Bruce Kennedy is as interested in music as he is in architecture. As a student his final thesis involved research into concert halls, and also included the design of a small hall. He looked at St Andrew’s Hall, now demolished, and City Halls in Glasgow as part of his study. So working on Perth Concert Hall has been a labour of love, even if it has been a protracted affair. BDP won an RIAS competition for the building in 1998 and the £12.3 million project was completed at the end of 2005. The client (Perth and Kinross’s property and economic development department and its arm’s-length leisure services company) was looking for a stand-alone building with a distinct identity that could operate as a performance space, double up as a conference venue and form part of the regeneration of an area. The project has gone through some brief changes and funding difficulties but thanks in particular to a local trust the finished building has a high-quality concert hall for over 1,000 people.

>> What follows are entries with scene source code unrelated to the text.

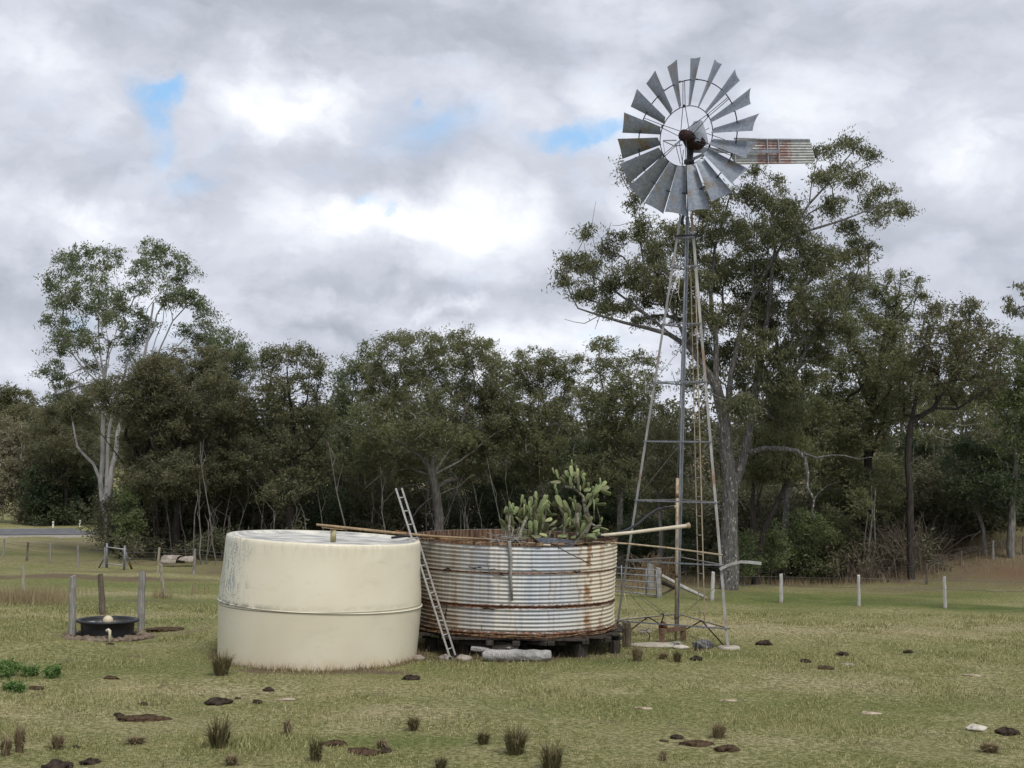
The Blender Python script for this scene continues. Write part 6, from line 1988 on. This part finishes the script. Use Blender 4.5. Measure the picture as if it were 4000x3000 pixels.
for i, (bx, by, d, lab, sd, rad_) in enumerate([
        (3520, 2235, 58, 'tangle of dead grey brush at the foot of the right bank', 50, (150, 110)), (3640, 2180, 60, 'smaller heap of dead brush higher on the bank', 51, (90, 70)), (3350, 2255, 57.5, 'dry bare brush around the many stemmed saplings', 52, (90, 80)), (2560, 2290, 55, 'dry upright twigs behind the broad gate post', 53, (80, 70))]):
    rng = np.random.default_rng(sd)
    g = pix(bx, by, d); g.z = float(gz(g.x, d))
    b = MB()
    for q in range(240):
        a = rng.uniform(0, 2 * PI)
        rr_ = abs(rng.normal(0, .5))
        mx, mz = rad_[0] / ppm(d), rad_[1] / ppm(d)
        s_ = g + Vector((rng.normal(0, .45) * mx, rng.normal(0, .45) * mx, 0))
        s_.z = float(gz(s_.x, s_.y)) - .05
        e_ = s_ + Vector((rng.normal(0, .45) * mx, rng.normal(0, .4) * mx, rng.uniform(.4, 2.0) * mz * (1 if sd != 53 else .8)))
        m_ = s_.lerp(e_, .5) + Vector((rng.normal(0, .12), rng.normal(0, .12), rng.uniform(.0, .4) * mz))
        b.tube([s_, m_, e_, e_ + (e_ - m_) * .4 - Vector((0, 0, rng.uniform(0, .3)))], [.012, .010, .007, .004], 4, True, False)
    tag(b.build('dead_brush', M['twig_dry'] if sd != 53 else M['wood_tan'], None, g), lab, 'brush', 'dead brush along the wood edge')

# the wood behind reads as one mass
rng = np.random.default_rng(99)
Vl = []
tb_ = MB()
xs_ = np.arange(-46, 60, 2.4)
for row, (dd, h_, nn) in enumerate(((74, 6.4, 32), (80, 8.4, 36), (88, 10.4, 42))):
    for x_ in xs_:
        x0 = x_ * dd / 74 + rng.uniform(-1, 1)
        y0 = dd + rng.uniform(-2.5, 2.5)
        if x0 / y0 * F + 2000 < 520: continue
        z0 = float(gz(x0, y0))
        hh = h_ * rng.uniform(.75, 1.12)
        if x0 / y0 * F + 2000 > 2700: hh *= 1.25
        px_ = x0 / y0 * F + 2000
        if 1880 < px_ < 2160 and row < 2: hh *= .95
        u = rng.normal(size=(nn, 3)); u /= np.linalg.norm(u, axis=1, keepdims=True)
        low_ = rng.random(nn) < .25
        c = np.array([x0, y0, z0 + hh * .66]) + u * np.array([1.5, 1.5, hh * .30]) * rng.random((nn, 1)) ** .4
        c[low_, 2] -= hh * .3
        Vl.append(leaf_quads(c, rng.uniform(.6, 1.0, nn), 50, .34, .13, .4, rng, .8))
        pts = [Vector((x0 + rng.uniform(-.1, .1) * j, y0, z0 - .2 + hh * .8 * j / 4)) for j in range(5)]
        tb_.tube(pts, [.13, .12, .10, .08, .04], 5, True, False)
        for q in range(4):
            j = rng.uniform(.3, .75)
            p_ = pts[0].lerp(pts[4], j)
            tb_.tube([p_, p_ + Vector((rng.normal(0, .7), rng.normal(0, .5), rng.uniform(.3, 1.4)))], [.04, .015], 4, True, False)
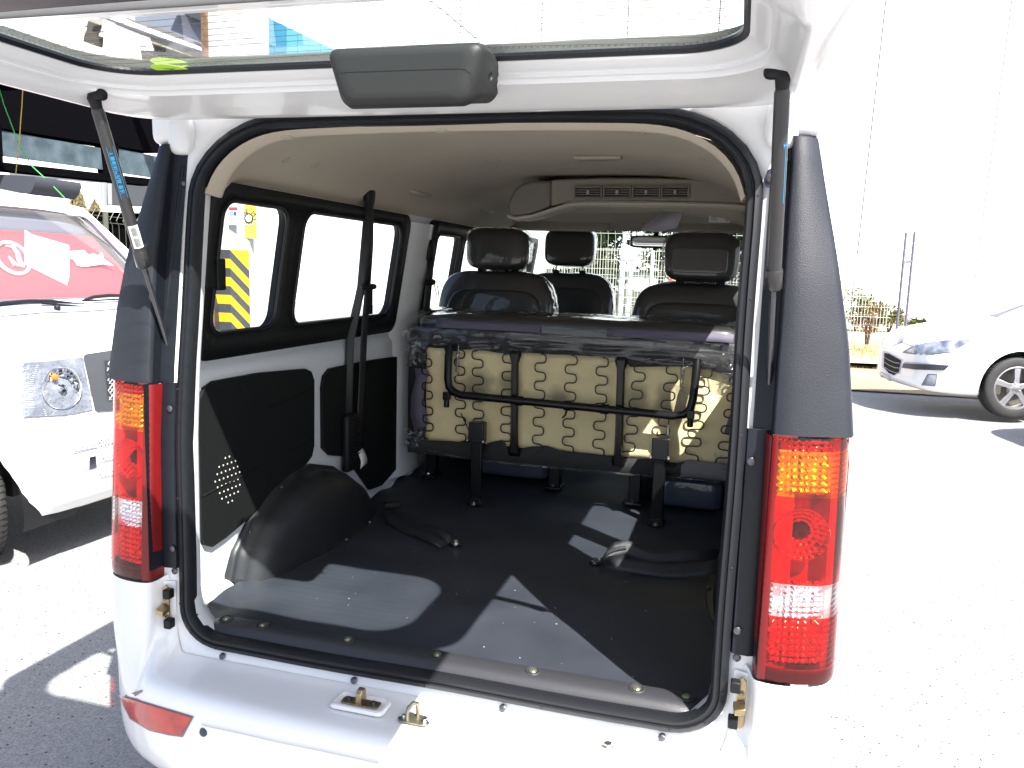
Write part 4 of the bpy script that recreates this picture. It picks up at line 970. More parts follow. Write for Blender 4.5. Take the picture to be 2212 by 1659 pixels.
# cartons in film under the second row, seat legs
for x0, x1, y_, z0, z1 in ((-.46, -.12, 1.66, .585, .735), (.31, .57, 1.50, .580, .690)):
    mb = MB(); mb.add(*pillow(((x0 + x1) / 2, y_ + .12, (z0 + z1) / 2), (x1 - x0, .26, z1 - z0), e=9, nu=36, nv=18, wob=.004)); mb.obj('wrapped_carton', bluew, van, smooth=80)
for x, y in ((-.60, 1.60), (-.58, 1.95), (.25, 1.52), (.62, 1.6), (-.08, 1.62)):
    mb = MB(); mb.box((x, y, .66), (.045, .05, .17)); mb.box((x, y - .02, .585), (.07, .09, .012)); sl = mb.obj('seat_leg', steelk, van, bevel=.004); bolt('bolt', (x, y - .045, .592), (0, 0, 1), .007, steel, sl)
mb = MB(); mb.box((-.2, 1.80, .74), (.9, .08, .03)); mb.box((.42, 1.80, .74), (.5, .08, .03)); mb.obj('seat_rail', steelk, van)
# dash, wheel, mirror, visors, labels
dashm = mat('blue_grey_dash', (.09, .105, .14), .4)
mb = MB(); mb.grid([[Vector((x, y, z)) for x in (-.68, -.3, 0, .3, .68)] for y, z in ((2.95, .75), (2.96, 1.06), (3.0, 1.12), (3.1, 1.14), (3.35, 1.13))]); mb.obj('dashboard', dashm, van)
mb = MB(); c = Vector((-.33, 2.88, 1.10)); a1 = Vector((1, 0, 0)); a2 = Vector((0, .45, .9)).normalized(); mb.tube([c + (a1 * math.cos(t * math.pi / 16) + a2 * math.sin(t * math.pi / 16)) * .19 for t in range(33)], .014, 8, caps=False); mb.obj('steering_wheel', blackm, van)
ma = at(1362, 512, 1, 2.62); mbp = at(1440, 536, 1, 2.62)
mc = Vector((ma.x + .125, 2.62, (ma.z + mbp.z) / 2 + .004))
mb = MB(); mb.add(*pillow(mc, (.25, .030, .062), e=6, nu=40, nv=14)); mr = mb.obj('rear_view_mirror', blackm, van, smooth=80)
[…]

Kennedy worked closely with Douglas Templeton, one of BDP’s acoustic engineers, to produce an auditorium that was good enough for recording. “It was important to get the volume right. We were aiming for ten cubic metres per seat, which gives the right volume for an orchestra. We modelled the acoustics using an Odeon programme; you could listen to the sound quality for any seat in the house,” says Kennedy.
The shape of the auditorium is halfway between a fan and a shoebox and has a shallow balcony. “With the fan shape you get better proximity, but it is not so good for direct sound. With the shoebox you pay the price for being further away, which was a real issue in Georgian times, but is less important now. Today’s instruments tend to blend sounds and produce more volume,” he explains.
Most of the hall interior is in situ concrete. “The concrete is acoustically dense and reflects sound and it has a monumental quality,” says Kennedy. The back of the stage is clad in Swiss acoustic timber panels, finished with an American cherry veneer. This polished warm layer is a reference to the inside of a musical instrument. The structure has been designed to protect the auditorium from incoming noise and the services can be operated at a very low level to allow for recordings.
Kennedy was keen that the auditorium felt like a room rather than a black box. “It is important for concert-goers to look around and see other people, not to feel like they are in a cinema,” he adds.